L&D QuestionTime – Alison Cunard

In your opinion what is the biggest anxiety within the world of learning and development at the moment?

In today’s environment, I think there are two critical priorities for the Learning & Development industry.  First, technology is moving faster than ever, and those of us in L&D need to figure out how to keep up with those changes to stay relevant and effective.  Second, We need to deliver excellent learning to individuals who are trying to stay abreast of changes, and to advance their own careers or areas of interest.  All professions either currently require or will require technical skills, and those skills are not readily found in all markets today.  I want to see us create great learning solutions that scale effectively and appeal to learners in new ways.

Who or what is informing your thinking around L&D?

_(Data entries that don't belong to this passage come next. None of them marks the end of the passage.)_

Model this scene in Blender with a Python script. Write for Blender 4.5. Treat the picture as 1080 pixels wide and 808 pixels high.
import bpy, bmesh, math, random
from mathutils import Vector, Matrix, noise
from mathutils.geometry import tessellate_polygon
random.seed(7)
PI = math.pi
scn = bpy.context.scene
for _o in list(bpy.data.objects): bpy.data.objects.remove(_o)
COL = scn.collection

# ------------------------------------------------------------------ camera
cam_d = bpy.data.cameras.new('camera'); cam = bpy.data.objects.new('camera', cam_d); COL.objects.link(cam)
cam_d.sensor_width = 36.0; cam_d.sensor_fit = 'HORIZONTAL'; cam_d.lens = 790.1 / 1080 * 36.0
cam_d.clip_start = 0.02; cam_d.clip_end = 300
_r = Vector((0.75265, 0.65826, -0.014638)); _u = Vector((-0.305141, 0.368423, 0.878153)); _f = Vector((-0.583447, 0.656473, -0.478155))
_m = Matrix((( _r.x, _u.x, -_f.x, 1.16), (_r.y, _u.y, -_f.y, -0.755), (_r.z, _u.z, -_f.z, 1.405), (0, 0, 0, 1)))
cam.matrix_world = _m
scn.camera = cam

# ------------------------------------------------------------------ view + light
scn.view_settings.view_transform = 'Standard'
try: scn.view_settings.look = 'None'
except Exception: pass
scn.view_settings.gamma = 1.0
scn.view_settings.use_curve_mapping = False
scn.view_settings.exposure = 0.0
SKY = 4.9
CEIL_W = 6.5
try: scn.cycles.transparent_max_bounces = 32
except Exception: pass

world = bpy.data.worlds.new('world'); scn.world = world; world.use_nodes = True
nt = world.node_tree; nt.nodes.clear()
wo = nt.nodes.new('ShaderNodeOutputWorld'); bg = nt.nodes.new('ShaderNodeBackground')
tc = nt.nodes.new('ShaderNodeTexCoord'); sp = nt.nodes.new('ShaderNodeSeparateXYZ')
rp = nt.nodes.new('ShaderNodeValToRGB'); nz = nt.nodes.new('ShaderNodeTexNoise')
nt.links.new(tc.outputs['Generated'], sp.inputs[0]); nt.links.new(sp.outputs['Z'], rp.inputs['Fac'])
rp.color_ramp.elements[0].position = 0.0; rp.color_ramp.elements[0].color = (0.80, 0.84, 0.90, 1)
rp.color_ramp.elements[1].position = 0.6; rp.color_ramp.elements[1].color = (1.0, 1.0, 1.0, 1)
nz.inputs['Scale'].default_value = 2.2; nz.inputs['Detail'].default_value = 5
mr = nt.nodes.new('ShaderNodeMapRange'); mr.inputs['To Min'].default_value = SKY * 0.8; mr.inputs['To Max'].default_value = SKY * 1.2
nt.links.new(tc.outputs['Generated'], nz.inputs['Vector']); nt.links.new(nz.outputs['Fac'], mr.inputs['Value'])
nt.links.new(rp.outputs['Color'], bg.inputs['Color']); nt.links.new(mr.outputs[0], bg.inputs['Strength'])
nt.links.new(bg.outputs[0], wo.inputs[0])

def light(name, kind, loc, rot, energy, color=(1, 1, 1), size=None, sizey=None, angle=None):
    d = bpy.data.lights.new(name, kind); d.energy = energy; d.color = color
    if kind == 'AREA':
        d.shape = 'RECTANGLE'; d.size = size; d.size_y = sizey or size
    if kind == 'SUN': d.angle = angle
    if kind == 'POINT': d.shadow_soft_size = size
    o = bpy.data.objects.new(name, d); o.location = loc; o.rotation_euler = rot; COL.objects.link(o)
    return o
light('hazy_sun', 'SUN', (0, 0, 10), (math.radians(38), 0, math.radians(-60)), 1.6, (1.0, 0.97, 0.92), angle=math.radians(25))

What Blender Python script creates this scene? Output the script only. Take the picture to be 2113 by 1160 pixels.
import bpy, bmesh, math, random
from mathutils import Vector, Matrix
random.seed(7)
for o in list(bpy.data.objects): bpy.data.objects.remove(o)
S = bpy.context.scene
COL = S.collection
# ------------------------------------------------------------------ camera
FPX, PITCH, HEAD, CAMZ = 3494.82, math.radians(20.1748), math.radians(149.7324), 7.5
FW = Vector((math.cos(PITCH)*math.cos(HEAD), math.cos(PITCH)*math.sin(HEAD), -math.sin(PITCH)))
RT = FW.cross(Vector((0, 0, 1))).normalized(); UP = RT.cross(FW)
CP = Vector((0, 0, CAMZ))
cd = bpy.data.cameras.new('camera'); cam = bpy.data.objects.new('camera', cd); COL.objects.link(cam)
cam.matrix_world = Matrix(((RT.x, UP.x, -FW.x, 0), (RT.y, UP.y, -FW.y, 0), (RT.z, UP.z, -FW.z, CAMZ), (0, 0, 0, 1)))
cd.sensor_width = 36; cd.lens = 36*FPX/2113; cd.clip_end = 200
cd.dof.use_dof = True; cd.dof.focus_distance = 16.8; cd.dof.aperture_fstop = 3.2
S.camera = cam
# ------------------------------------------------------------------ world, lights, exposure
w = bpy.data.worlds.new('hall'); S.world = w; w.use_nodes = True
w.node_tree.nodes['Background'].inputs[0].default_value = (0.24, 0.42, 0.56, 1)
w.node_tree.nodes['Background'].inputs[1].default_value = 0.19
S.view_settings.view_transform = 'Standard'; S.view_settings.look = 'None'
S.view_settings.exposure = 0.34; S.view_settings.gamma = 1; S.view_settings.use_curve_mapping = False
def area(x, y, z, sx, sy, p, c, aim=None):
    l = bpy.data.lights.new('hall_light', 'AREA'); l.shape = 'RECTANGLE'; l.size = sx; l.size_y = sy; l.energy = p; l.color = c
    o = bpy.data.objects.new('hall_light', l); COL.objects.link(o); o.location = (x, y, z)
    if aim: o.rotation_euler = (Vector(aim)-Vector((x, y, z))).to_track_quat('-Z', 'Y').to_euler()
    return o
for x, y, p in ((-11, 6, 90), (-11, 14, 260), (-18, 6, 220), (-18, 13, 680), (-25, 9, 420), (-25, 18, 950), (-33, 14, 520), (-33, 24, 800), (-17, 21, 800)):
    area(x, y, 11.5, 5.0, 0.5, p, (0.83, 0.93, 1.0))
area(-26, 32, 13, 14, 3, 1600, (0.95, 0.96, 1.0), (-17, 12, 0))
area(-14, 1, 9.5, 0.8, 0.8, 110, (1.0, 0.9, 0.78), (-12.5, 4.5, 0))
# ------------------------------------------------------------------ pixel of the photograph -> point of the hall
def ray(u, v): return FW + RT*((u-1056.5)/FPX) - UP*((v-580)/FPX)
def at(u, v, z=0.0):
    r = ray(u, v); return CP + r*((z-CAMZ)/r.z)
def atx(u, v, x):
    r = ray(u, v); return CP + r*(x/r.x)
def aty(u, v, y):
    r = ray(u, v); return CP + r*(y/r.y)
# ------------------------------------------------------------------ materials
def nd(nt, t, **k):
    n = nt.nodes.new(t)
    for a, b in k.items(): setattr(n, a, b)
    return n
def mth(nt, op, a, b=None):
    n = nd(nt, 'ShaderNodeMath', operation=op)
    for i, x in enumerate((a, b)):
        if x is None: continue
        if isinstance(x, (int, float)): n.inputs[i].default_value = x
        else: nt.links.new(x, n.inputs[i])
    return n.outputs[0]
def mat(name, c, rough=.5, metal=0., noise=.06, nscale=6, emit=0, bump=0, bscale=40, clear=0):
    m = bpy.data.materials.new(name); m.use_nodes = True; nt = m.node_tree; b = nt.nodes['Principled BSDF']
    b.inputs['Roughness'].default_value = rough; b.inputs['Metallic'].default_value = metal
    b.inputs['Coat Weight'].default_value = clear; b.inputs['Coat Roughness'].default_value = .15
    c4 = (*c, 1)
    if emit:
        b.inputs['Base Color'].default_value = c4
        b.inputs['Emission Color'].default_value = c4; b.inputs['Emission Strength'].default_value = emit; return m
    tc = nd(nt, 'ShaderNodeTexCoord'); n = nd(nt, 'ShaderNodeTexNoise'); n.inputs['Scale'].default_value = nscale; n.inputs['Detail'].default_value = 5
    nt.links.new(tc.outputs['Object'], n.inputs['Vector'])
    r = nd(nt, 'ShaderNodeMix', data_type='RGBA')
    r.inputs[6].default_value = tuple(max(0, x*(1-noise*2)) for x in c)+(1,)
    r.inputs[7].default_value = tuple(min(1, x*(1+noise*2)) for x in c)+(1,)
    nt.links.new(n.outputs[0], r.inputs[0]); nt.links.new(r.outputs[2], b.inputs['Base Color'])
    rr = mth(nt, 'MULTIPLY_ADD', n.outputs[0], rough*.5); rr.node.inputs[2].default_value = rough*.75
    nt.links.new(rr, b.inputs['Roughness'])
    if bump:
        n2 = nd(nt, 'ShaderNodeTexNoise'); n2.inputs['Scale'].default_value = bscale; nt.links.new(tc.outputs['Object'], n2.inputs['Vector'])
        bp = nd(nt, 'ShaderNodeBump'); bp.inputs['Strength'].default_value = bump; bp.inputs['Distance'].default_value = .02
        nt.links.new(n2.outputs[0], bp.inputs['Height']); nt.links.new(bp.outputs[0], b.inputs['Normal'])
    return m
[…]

I am studying the massive transformation underway in the education market alongside new thinking in professional education, and I know that the learning landscape is changing rapidly. I work for a great software company, and a high pace of change is integral to our culture.  I know that I need to apply that same mind-set to our Learning business.  I am always bringing in new talent to add to the great people I have on my team, and I meet regularly with emerging industry and innovative education leaders as well as with our partners and customers. These are the people who represent the true voice of the skills needed in the market. We need to understand what appeals to learners broadly to really drive the skills needed across industries.

What is the most exciting innovation on the horizon for learning?

From my vantage point, the availability of the Cloud platform and mobile technologies are helping drive real innovation in self-directed and community-based learning.  These technologies are improving access to far more people interested in learning, and giving people an opportunity to interact with communities of similar interests that promote the learning process. That is exciting to those of us in the L&D space as we try to drive scale through exciting and engaging learning.

What “game changers” would you like to see and why?

I believe the issue of access – across geographic, socio-economic and other boundaries – to technology and content can be the critical game changer.  At Microsoft, our mission is to empower every person and every organization on the planet to achieve more.  There are approximately 7 billion people worldwide, but currently only approximately 3.7 billion have internet access.  As the reach of accessible technology continues to grow, we in the L&D industry should look for ways to provide the tools people need to improve their own lives, and also bring more minds to bear on the critical challenges we face around the globe.  We have an opportunity to play a key role in skills development to empower a much broader set of people moving forward as access improves.

What do you think the world of L&D will look like by 2020?

I believe we are laying the ground work now that will enable us to deliver true self-directed, personalized learning to a much broader range of learners by 2020.  Students at ever younger ages will need and expect customized learning experiences.  Demand for highly skilled workers will only continue to grow across all industries, and individuals will be expected to be highly flexible and effective in their changing jobs.  The days of people locking into one 20+ year career is uncommon now, and may be long gone by 2020.  We need to evolve as people’s learning needs evolve.   Broader availability of mobile technology, ‘always on’ content, community supported learning, and truly customized learning paths across students, educators, and professionals will be the norm.

What advice would you give your 21 year old self?

In this context, I would have told my 21 year old self to be prepared for and be excited about, multiple career changes during my life. I would also advise myself to establish a continuous learning approach at age 21 and maintain it for life, to plan to disrupt myself several times in my career, trust my instincts, keep an open mind, and remain passionate about any endeavour in front of me.

About Alison:

Alison is General Manager of Microsoft Learning Experiences (LeX), a training and skills development organization reaching millions of Microsoft customers worldwide with innovative learning products and services that help individuals and organizations maximize the use of Microsoft technologies to realize their full potential.

Alison oversees the development, distribution, and worldwide marketing of a comprehensive line of products and programs that include Microsoft Certifications, Microsoft’s authorized  Learning Partner program, Microsoft Press, Online Training, and other hosted learning services. Alison also manages Microsoft’s student and teacher programs, including Microsoft IT Academy (ITA) program, Microsoft Office Specialist (MOS) certification program, Microsoft Certified Educator (MCE) program, Student-to-Business and Digital Literacy.

Prior to becoming the General Manager for Microsoft Learning Experiences, Alison was the General Manager of Worldwide Sales & Marketing for Microsoft Learning Experiences. Through the adoption of these resources, Alison and her team enabled the growth of Microsoft technology adoption, deployment, and satisfaction through partner and market readiness.

Alison has a breadth of experience developing long-term account strategies in her previous role as the GM for Microsoft Public Sector covering US Federal Civilian and SI Services.  She has great depth of experience working with customers, through sales, consulting and support services with both enterprise customers and partners.  She brings a history of excellence in technology management and delivery through her roles in Microsoft’s product groups, Office of the Chief Information Officer, and Microsoft Consulting Services.

Before joining Microsoft, Alison was a Principal Consultant at Oracle, and a Software Engineer at Ford Aerospace. Alison has a Bachelor of Science, Systems Engineering, from University of Virginia, and an MBA, International Business, from University of California, Irvine.